Raw data:
— begin —

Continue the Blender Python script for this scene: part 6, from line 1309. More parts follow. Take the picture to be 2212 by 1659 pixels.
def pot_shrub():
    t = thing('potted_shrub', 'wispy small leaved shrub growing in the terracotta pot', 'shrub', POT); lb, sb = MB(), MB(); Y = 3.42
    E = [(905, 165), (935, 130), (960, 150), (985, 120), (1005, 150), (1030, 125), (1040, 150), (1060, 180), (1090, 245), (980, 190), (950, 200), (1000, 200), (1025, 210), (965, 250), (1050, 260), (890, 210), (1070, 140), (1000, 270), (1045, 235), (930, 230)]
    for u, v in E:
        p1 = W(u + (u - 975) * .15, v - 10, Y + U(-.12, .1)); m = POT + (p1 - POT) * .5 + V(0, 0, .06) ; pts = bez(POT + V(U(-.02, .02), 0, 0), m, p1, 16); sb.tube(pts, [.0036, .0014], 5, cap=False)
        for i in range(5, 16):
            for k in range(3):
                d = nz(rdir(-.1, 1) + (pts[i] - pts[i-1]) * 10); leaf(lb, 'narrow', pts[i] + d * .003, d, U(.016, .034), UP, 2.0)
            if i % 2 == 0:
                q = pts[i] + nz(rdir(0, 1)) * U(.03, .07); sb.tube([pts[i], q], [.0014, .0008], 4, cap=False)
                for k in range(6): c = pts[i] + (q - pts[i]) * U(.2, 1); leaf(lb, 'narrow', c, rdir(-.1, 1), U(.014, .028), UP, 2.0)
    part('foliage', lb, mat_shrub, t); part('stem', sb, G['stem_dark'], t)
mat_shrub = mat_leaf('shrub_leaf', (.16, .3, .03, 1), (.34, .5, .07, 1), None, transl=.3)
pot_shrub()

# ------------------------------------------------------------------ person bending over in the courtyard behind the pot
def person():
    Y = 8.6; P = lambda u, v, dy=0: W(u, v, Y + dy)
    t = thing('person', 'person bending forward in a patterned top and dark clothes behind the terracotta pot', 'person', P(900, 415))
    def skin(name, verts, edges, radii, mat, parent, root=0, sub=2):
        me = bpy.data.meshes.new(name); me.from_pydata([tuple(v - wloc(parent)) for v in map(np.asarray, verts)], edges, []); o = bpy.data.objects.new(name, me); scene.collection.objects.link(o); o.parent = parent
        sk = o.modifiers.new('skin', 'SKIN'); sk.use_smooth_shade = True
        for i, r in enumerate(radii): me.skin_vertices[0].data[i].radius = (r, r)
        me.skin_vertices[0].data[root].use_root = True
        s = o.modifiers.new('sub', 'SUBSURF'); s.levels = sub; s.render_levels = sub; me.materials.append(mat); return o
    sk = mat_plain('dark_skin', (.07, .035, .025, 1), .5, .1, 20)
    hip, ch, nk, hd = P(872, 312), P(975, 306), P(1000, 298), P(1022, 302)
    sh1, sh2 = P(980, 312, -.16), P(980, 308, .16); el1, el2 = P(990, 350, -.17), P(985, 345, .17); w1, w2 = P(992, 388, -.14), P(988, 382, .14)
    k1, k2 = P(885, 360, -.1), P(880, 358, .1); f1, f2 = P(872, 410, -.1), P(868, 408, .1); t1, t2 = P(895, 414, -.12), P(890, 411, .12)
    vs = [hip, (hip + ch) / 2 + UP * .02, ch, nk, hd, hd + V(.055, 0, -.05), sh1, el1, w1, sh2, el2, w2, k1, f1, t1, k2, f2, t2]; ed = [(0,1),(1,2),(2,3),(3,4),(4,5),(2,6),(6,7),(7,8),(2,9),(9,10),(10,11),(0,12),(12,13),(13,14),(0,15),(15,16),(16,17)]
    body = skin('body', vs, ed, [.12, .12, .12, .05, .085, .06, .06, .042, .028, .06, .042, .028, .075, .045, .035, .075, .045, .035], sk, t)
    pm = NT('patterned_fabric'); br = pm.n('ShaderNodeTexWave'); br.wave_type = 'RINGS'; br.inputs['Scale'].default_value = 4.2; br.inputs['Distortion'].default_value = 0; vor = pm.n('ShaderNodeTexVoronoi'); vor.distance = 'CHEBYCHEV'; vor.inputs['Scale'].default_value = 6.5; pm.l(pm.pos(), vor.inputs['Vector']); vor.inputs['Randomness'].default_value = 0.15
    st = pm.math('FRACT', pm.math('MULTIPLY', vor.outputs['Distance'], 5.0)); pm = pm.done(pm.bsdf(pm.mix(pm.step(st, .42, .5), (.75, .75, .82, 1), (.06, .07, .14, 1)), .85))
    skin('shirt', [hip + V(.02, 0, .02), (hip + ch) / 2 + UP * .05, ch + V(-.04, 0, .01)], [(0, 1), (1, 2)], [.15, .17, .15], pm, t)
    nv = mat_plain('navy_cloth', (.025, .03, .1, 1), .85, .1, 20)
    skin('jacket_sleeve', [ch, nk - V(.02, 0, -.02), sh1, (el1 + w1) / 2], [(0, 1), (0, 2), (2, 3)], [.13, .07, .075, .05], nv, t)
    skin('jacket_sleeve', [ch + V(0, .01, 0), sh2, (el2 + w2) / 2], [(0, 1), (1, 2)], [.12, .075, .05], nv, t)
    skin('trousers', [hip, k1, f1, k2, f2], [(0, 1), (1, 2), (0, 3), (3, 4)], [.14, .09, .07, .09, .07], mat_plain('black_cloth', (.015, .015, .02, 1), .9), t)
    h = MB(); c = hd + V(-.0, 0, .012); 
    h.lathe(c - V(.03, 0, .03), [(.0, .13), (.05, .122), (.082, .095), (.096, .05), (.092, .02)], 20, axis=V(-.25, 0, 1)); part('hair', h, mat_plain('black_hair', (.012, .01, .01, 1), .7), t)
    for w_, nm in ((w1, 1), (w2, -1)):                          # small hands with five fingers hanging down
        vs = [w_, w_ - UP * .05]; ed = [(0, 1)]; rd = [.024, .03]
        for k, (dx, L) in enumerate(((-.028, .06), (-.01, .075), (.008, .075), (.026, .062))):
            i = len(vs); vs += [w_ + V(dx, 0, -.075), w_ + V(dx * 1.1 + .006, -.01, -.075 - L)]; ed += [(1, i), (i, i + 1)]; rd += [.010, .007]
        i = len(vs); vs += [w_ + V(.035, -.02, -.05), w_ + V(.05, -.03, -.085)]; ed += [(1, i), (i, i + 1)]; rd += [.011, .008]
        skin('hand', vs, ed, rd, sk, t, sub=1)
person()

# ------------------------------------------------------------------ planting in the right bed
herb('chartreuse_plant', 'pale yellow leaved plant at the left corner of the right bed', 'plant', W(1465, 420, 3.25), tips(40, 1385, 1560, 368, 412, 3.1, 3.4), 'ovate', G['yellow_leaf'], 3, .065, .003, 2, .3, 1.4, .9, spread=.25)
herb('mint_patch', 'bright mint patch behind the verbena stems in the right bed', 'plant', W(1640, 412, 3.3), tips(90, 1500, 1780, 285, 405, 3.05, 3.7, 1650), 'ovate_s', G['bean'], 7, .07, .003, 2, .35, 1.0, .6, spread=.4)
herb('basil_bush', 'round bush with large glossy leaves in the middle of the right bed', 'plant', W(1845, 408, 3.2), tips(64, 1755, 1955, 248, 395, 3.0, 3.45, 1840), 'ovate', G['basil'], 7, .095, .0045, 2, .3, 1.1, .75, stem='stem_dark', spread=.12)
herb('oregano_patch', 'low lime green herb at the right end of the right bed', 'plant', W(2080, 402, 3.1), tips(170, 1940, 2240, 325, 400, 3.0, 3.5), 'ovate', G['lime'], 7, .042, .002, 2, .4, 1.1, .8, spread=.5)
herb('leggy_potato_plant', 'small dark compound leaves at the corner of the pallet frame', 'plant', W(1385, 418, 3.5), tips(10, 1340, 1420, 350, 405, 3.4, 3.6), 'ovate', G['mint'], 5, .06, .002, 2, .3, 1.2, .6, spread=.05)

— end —

Given exercise: Your task is to reproduce the whole listing exactly.

Right answer:
Continue the Blender Python script for this scene: part 6, from line 1309. More parts follow. Take the picture to be 2212 by 1659 pixels.
def pot_shrub():
    t = thing('potted_shrub', 'wispy small leaved shrub growing in the terracotta pot', 'shrub', POT); lb, sb = MB(), MB(); Y = 3.42
    E = [(905, 165), (935, 130), (960, 150), (985, 120), (1005, 150), (1030, 125), (1040, 150), (1060, 180), (1090, 245), (980, 190), (950, 200), (1000, 200), (1025, 210), (965, 250), (1050, 260), (890, 210), (1070, 140), (1000, 270), (1045, 235), (930, 230)]
    for u, v in E:
        p1 = W(u + (u - 975) * .15, v - 10, Y + U(-.12, .1)); m = POT + (p1 - POT) * .5 + V(0, 0, .06) ; pts = bez(POT + V(U(-.02, .02), 0, 0), m, p1, 16); sb.tube(pts, [.0036, .0014], 5, cap=False)
        for i in range(5, 16):
            for k in range(3):
                d = nz(rdir(-.1, 1) + (pts[i] - pts[i-1]) * 10); leaf(lb, 'narrow', pts[i] + d * .003, d, U(.016, .034), UP, 2.0)
            if i % 2 == 0:
                q = pts[i] + nz(rdir(0, 1)) * U(.03, .07); sb.tube([pts[i], q], [.0014, .0008], 4, cap=False)
                for k in range(6): c = pts[i] + (q - pts[i]) * U(.2, 1); leaf(lb, 'narrow', c, rdir(-.1, 1), U(.014, .028), UP, 2.0)
    part('foliage', lb, mat_shrub, t); part('stem', sb, G['stem_dark'], t)
mat_shrub = mat_leaf('shrub_leaf', (.16, .3, .03, 1), (.34, .5, .07, 1), None, transl=.3)
pot_shrub()

# ------------------------------------------------------------------ person bending over in the courtyard behind the pot
def person():
    Y = 8.6; P = lambda u, v, dy=0: W(u, v, Y + dy)
    t = thing('person', 'person bending forward in a patterned top and dark clothes behind the terracotta pot', 'person', P(900, 415))
    def skin(name, verts, edges, radii, mat, parent, root=0, sub=2):
        me = bpy.data.meshes.new(name); me.from_pydata([tuple(v - wloc(parent)) for v in map(np.asarray, verts)], edges, []); o = bpy.data.objects.new(name, me); scene.collection.objects.link(o); o.parent = parent
        sk = o.modifiers.new('skin', 'SKIN'); sk.use_smooth_shade = True
        for i, r in enumerate(radii): me.skin_vertices[0].data[i].radius = (r, r)
        me.skin_vertices[0].data[root].use_root = True
        s = o.modifiers.new('sub', 'SUBSURF'); s.levels = sub; s.render_levels = sub; me.materials.append(mat); return o
    sk = mat_plain('dark_skin', (.07, .035, .025, 1), .5, .1, 20)
    hip, ch, nk, hd = P(872, 312), P(975, 306), P(1000, 298), P(1022, 302)
    sh1, sh2 = P(980, 312, -.16), P(980, 308, .16); el1, el2 = P(990, 350, -.17), P(985, 345, .17); w1, w2 = P(992, 388, -.14), P(988, 382, .14)
    k1, k2 = P(885, 360, -.1), P(880, 358, .1); f1, f2 = P(872, 410, -.1), P(868, 408, .1); t1, t2 = P(895, 414, -.12), P(890, 411, .12)
    vs = [hip, (hip + ch) / 2 + UP * .02, ch, nk, hd, hd + V(.055, 0, -.05), sh1, el1, w1, sh2, el2, w2, k1, f1, t1, k2, f2, t2]; ed = [(0,1),(1,2),(2,3),(3,4),(4,5),(2,6),(6,7),(7,8),(2,9),(9,10),(10,11),(0,12),(12,13),(13,14),(0,15),(15,16),(16,17)]
    body = skin('body', vs, ed, [.12, .12, .12, .05, .085, .06, .06, .042, .028, .06, .042, .028, .075, .045, .035, .075, .045, .035], sk, t)
    pm = NT('patterned_fabric'); br = pm.n('ShaderNodeTexWave'); br.wave_type = 'RINGS'; br.inputs['Scale'].default_value = 4.2; br.inputs['Distortion'].default_value = 0; vor = pm.n('ShaderNodeTexVoronoi'); vor.distance = 'CHEBYCHEV'; vor.inputs['Scale'].default_value = 6.5; pm.l(pm.pos(), vor.inputs['Vector']); vor.inputs['Randomness'].default_value = 0.15
    st = pm.math('FRACT', pm.math('MULTIPLY', vor.outputs['Distance'], 5.0)); pm = pm.done(pm.bsdf(pm.mix(pm.step(st, .42, .5), (.75, .75, .82, 1), (.06, .07, .14, 1)), .85))
    skin('shirt', [hip + V(.02, 0, .02), (hip + ch) / 2 + UP * .05, ch + V(-.04, 0, .01)], [(0, 1), (1, 2)], [.15, .17, .15], pm, t)
    nv = mat_plain('navy_cloth', (.025, .03, .1, 1), .85, .1, 20)
    skin('jacket_sleeve', [ch, nk - V(.02, 0, -.02), sh1, (el1 + w1) / 2], [(0, 1), (0, 2), (2, 3)], [.13, .07, .075, .05], nv, t)
    skin('jacket_sleeve', [ch + V(0, .01, 0), sh2, (el2 + w2) / 2], [(0, 1), (1, 2)], [.12, .075, .05], nv, t)
    skin('trousers', [hip, k1, f1, k2, f2], [(0, 1), (1, 2), (0, 3), (3, 4)], [.14, .09, .07, .09, .07], mat_plain('black_cloth', (.015, .015, .02, 1), .9), t)
    h = MB(); c = hd + V(-.0, 0, .012); 
    h.lathe(c - V(.03, 0, .03), [(.0, .13), (.05, .122), (.082, .095), (.096, .05), (.092, .02)], 20, axis=V(-.25, 0, 1)); part('hair', h, mat_plain('black_hair', (.012, .01, .01, 1), .7), t)
    for w_, nm in ((w1, 1), (w2, -1)):                          # small hands with five fingers hanging down
        vs = [w_, w_ - UP * .05]; ed = [(0, 1)]; rd = [.024, .03]
        for k, (dx, L) in enumerate(((-.028, .06), (-.01, .075), (.008, .075), (.026, .062))):
            i = len(vs); vs += [w_ + V(dx, 0, -.075), w_ + V(dx * 1.1 + .006, -.01, -.075 - L)]; ed += [(1, i), (i, i + 1)]; rd += [.010, .007]
        i = len(vs); vs += [w_ + V(.035, -.02, -.05), w_ + V(.05, -.03, -.085)]; ed += [(1, i), (i, i + 1)]; rd += [.011, .008]
        skin('hand', vs, ed, rd, sk, t, sub=1)
person()

# ------------------------------------------------------------------ planting in the right bed
herb('chartreuse_plant', 'pale yellow leaved plant at the left corner of the right bed', 'plant', W(1465, 420, 3.25), tips(40, 1385, 1560, 368, 412, 3.1, 3.4), 'ovate', G['yellow_leaf'], 3, .065, .003, 2, .3, 1.4, .9, spread=.25)
herb('mint_patch', 'bright mint patch behind the verbena stems in the right bed', 'plant', W(1640, 412, 3.3), tips(90, 1500, 1780, 285, 405, 3.05, 3.7, 1650), 'ovate_s', G['bean'], 7, .07, .003, 2, .35, 1.0, .6, spread=.4)
herb('basil_bush', 'round bush with large glossy leaves in the middle of the right bed', 'plant', W(1845, 408, 3.2), tips(64, 1755, 1955, 248, 395, 3.0, 3.45, 1840), 'ovate', G['basil'], 7, .095, .0045, 2, .3, 1.1, .75, stem='stem_dark', spread=.12)
herb('oregano_patch', 'low lime green herb at the right end of the right bed', 'plant', W(2080, 402, 3.1), tips(170, 1940, 2240, 325, 400, 3.0, 3.5), 'ovate', G['lime'], 7, .042, .002, 2, .4, 1.1, .8, spread=.5)
herb('leggy_potato_plant', 'small dark compound leaves at the corner of the pallet frame', 'plant', W(1385, 418, 3.5), tips(10, 1340, 1420, 350, 405, 3.4, 3.6), 'ovate', G['mint'], 5, .06, .002, 2, .3, 1.2, .6, spread=.05)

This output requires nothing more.